Occasionally I learn something or hear a tidbit of info that makes me smile to myself. Today’s tidbit was Chicken, Alaska. No, it’s not a dish and it doesn’t involve heating something frozen, which I imagine happens quite a lot in Alaska. Chicken is a town. Full time population of 17 to 37.

So why the heck is it called Chicken? Why not a nice name, like nearby Eagle. Eagle always did better in school, was on the track team and lets face it, Mom liked Eagle better than Chicken. And why can’t Chicken count? 17? 37?
Back in the 1800’s when Alaska was much heavier as it was full of gold, lots of people went up there to deal with this mineral obesity. While gold is nice to spend and shiny, its pretty tough on folks trying to eat it. So the locals turned to the (now state) bird the Ptargna. . . the patarma. . . the Ptarmigan. This cute fella right here.
By closely watching the habits of this plucky little birds, the miners were able to track down fresh supplies of grain, fruit and other bits of nature’s bounty thereby assuring that they were the first of Alaska’s sandal wearing, whole food eating vegan hippie residents. Nah, just kidding. They ate the little suckers.
Eventually 1902 rolled around and they filled the spot to capacity (somewhere between 17 and 37 people?) and had to make it into a town. They decided on the spot to name it after their favorite foodstuff. Problem was, no one really knew how to spell Ptarmigan. Hell, I can’t spell Ptarmigan and every time you see the word Ptarmigan you can rest assured that it’s a cut/paste from Wikipedia. Fearing ridicule from the rest of the world, they put between 34 and 74 pairs of eyes to searching for a good name for the place.

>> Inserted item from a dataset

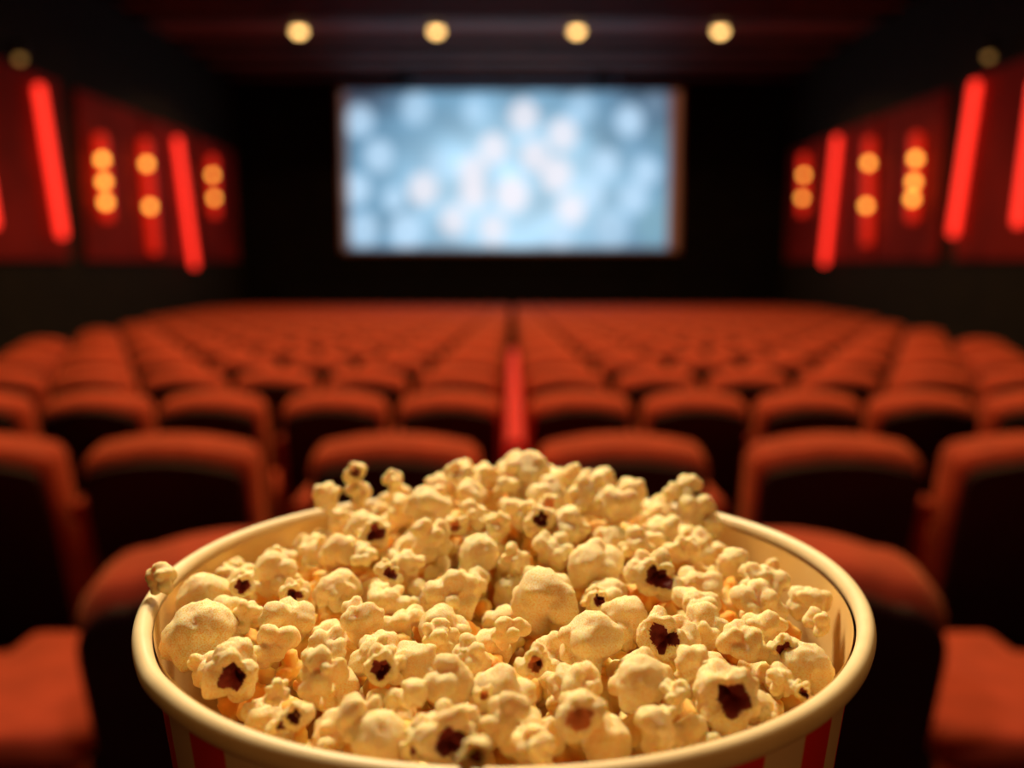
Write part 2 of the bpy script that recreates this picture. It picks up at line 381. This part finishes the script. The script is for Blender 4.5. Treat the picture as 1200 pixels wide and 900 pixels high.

When that failed, I’m sure someone half-jokingly said “let’s just call the damned place Chicken and get back to rolling in our gold.” And that is how Chicken, Alaska came to be a town.
You can visit it today. In fact, if you’re driving from say. . . Hell’s Kitchen in New York to Chicken, Alaska - a trip of 4,099 miles, you can use these directions as provided by Google maps. They’ve got a cafe, a salmon bake and of course, a bar.
Despite my earlier mental picture of the place, the streets ain’t paved with gold. Or Ptarmigan bones, but rather packed gravel. And you’ll have to bring your own phones, electricity, internet and bathrooms as Chicken Alaska has none of these things.
Chicken has been thrust squarely into the modern age however, as they have their own website, hosted out side of the town, of course. Just how squarely into the modern age have they thrusted? Well, they seem to have landed somewhere between Lynx and the Animated Gif era. Regardless, I’ve officially added Chicken, Alaska to my list of places I’d like to see before I die.